Step 3: Preparing the leather for stitching

In order to assure that all signatures are sewn at a consistent distance from each other, I created a template. This way, all holes will be exactly where I want them to be positioned on the leather. Also, in the future if I decide to create a leather journal with similar dimensions, I could easily use the same template. Depending on the thickness of the leather, this task can be a little time consuming. I initially made the holes with a stitching awl, and then subsequently widened them with a thicker needle and hammer. Needle nosed pliers were also used to help pull the needle through the holes. Once you are satisfied, the leather can also be softened at this stage. This can be accomplished in many ways. One method is simply to manually flex the leather to give it a more broken in feel. Another way is to use rubbing alcohol on the leather and then add petroleum jelly to penetrate the leather.

Step 4: Staining

This can be accomplished with a variety of different stains and colors. I decided to use a stain from Ecoflow called acorn born. It is important to use an old clean cloth for this step to assure that you rub the stain evenly throughout the leather. If not, the stain will be absorbed more readily in some areas of the leather than others, causing an uneven appearance. This may not be a bad thing, as some of you may opt for this appearance.

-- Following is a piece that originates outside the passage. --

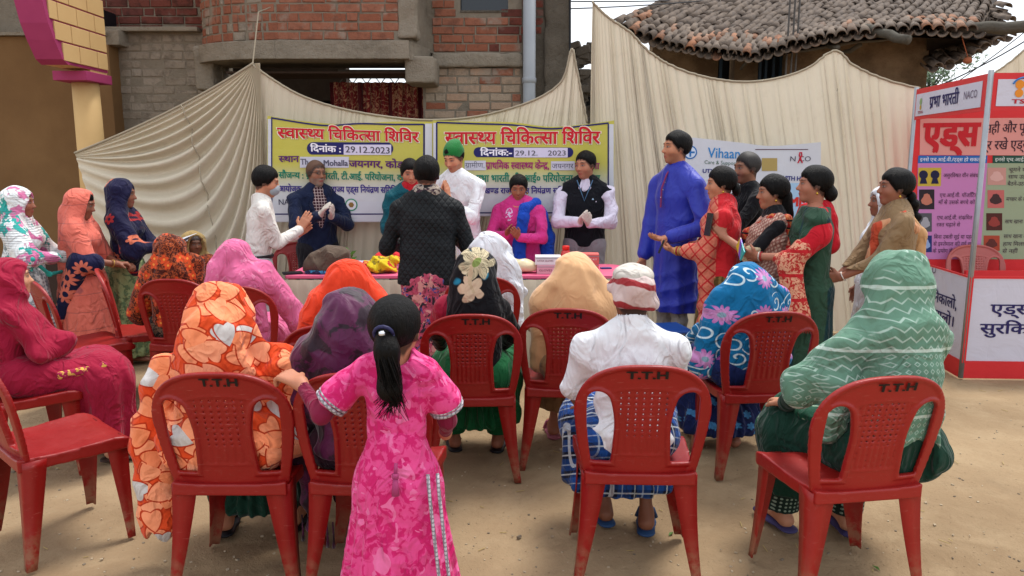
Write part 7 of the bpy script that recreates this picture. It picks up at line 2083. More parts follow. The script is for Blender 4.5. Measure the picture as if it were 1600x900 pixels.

Step 5. Stitching the signatures

Stitching was completed using a thick waxed thread designed specifically for leather use. This was a lengthy process considering I had 8 signatures to sew in place.

Conclusion:

In the end, I was overall very happy with the journal. It feels sturdy and strong and the acorn brown stain came out looking fantastic. It is an overall quick process and with the proper leather tools can be a very fun project. I encourage any one who has ever wanted one to give it a shot. This will definitely be accompanying me on my field and canoe trips.